Angeklagter will nicht mehr trinken

Das Rauchen einer Kräutermischung löste 2013 eine Hirnblutung aus. T. liegt eine Woche im Koma. So erzählt er es. „Seitdem bin ich so aufbrausend, das war ich vorher nicht.“ Miechielsen: „Wie ist sichergestellt, dass sie nicht wieder ausrasten.“ T: „Ich trinke seitdem keinen Alkohol mehr.“ Vorher waren es schon mal zehn Halbe am Tag. Miechielsen: „Und Drogen?“ „Mal einen Joint oder ein kleines Pfeiffchen.“

Miechielsen warnt ihn: „Solche Ausraster sind gefährlich.“ T. sagt: „Entschuldigung, dass ich so war, tut mir leid.“ Er wedelt mit den Händen, beugt sich hektisch vor und zurück.

Während Richterin Miechielsen ihre Notizen durchgeht und ihr Urteil niederschreibt, starrt T. reglos vor sich auf den Boden.

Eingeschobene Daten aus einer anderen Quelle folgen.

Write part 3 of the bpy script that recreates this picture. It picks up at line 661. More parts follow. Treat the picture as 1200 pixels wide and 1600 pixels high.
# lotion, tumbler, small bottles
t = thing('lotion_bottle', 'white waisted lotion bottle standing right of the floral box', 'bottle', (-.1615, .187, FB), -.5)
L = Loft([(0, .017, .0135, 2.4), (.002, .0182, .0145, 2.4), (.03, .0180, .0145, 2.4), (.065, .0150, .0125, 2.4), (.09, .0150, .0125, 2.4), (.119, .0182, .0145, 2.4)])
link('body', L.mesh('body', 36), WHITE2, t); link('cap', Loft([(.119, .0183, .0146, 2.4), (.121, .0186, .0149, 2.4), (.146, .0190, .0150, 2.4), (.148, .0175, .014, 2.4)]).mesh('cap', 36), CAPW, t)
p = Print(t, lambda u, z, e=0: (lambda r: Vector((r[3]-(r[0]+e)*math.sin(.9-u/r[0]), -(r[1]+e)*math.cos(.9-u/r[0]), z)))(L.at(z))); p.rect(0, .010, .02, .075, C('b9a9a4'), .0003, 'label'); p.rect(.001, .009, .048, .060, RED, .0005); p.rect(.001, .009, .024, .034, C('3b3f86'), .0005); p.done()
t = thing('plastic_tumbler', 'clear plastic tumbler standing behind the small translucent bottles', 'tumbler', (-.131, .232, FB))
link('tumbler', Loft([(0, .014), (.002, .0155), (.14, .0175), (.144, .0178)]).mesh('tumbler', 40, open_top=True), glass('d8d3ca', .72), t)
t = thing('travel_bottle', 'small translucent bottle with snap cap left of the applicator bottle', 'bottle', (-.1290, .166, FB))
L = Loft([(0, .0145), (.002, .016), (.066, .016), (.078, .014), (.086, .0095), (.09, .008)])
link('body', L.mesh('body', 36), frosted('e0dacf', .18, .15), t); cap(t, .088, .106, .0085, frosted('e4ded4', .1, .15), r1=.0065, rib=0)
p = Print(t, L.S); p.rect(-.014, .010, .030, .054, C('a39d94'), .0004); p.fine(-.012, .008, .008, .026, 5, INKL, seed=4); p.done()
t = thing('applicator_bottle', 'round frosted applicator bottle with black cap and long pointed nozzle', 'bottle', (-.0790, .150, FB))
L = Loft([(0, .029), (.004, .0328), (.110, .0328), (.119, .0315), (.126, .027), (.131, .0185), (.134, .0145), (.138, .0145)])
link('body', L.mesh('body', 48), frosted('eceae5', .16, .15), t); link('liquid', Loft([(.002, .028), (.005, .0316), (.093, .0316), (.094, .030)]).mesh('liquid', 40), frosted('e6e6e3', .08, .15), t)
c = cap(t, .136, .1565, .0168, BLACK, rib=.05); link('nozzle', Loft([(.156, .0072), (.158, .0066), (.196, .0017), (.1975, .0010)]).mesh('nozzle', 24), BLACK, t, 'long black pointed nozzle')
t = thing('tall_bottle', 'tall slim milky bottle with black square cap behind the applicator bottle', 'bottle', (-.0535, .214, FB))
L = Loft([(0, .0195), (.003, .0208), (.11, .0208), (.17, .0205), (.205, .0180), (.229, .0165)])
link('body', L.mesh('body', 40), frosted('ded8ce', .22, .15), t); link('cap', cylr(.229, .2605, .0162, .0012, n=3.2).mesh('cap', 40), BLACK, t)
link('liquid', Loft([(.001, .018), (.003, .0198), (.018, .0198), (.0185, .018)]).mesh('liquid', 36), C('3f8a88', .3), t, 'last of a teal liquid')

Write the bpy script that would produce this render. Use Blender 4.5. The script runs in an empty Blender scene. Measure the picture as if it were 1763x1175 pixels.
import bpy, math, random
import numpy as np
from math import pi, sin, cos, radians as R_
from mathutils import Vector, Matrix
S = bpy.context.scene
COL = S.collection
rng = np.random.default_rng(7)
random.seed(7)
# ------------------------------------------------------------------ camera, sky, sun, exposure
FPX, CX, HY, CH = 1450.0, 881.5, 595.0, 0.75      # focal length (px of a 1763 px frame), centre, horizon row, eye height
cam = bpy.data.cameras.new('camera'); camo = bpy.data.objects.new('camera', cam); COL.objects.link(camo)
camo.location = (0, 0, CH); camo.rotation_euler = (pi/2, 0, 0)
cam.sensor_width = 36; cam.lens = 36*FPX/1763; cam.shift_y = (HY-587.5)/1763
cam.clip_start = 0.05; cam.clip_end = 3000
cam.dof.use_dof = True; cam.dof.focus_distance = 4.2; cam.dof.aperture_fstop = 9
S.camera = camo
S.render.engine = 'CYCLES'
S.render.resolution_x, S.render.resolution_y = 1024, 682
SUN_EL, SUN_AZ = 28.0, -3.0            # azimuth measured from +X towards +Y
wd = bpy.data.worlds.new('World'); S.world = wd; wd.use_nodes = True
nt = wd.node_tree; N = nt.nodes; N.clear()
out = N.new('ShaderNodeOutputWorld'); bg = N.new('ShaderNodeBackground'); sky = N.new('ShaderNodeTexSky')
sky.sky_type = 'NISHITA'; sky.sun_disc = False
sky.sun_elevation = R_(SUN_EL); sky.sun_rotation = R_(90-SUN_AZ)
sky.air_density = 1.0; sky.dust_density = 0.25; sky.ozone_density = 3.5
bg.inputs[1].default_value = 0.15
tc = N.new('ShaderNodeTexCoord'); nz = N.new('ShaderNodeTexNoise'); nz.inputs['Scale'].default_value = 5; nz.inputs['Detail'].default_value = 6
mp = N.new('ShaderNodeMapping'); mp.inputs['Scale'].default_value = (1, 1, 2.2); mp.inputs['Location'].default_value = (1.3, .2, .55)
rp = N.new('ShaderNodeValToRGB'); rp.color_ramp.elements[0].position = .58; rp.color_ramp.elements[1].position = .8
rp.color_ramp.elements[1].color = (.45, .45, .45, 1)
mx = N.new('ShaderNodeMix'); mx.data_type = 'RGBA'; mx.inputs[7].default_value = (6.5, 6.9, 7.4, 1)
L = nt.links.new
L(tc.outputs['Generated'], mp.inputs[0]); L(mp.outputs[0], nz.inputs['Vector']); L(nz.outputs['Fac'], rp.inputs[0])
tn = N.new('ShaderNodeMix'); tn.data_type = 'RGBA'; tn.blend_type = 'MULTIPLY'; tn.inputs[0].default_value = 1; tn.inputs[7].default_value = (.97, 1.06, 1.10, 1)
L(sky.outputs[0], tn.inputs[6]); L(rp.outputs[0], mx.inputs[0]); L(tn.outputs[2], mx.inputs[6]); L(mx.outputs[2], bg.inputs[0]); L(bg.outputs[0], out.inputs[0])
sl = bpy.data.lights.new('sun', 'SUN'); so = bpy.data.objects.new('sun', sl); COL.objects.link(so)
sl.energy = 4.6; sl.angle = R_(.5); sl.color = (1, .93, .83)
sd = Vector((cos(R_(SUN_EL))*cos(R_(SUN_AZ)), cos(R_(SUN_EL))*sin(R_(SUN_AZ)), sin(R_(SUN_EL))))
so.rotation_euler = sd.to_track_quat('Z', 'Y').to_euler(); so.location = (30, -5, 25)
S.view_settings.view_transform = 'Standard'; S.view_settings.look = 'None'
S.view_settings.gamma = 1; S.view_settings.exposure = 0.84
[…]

Eine Geldstrafe von 2225 Euro fordert der Staatsanwalt, das hält auch die Richterin für angemessen. Er habe Glück, dass seine Freundin von ihrem Zeugnisverweigerungsrecht Gebrauch gemacht habe, sagt sie. „Es war schon einiges, was da vorgefallen ist“, auch wenn es nicht geahndet werden könne. „Ich bin nicht dafür, dass sie ins Gefängnis müssen, aber eine Geldstrafe muss sein.“

Kinder sollen Vater nicht im Gefängnis sehen

Sie sagt: „Ich kann Ihnen nur mit auf den Weg geben, dass Sie sich am Riemen reißen. Denken Sie an Ihre Kinder, dass die keinen Vater haben, der im Gefängnis sitzt. Verstanden?“ T. schaut nicht auf: „Ja.“ Miechielsen: „Dann hoffe ich, dass wir uns nicht mehr wiedersehen.“ Da hat T. seine Kappe schon wieder aufgesetzt.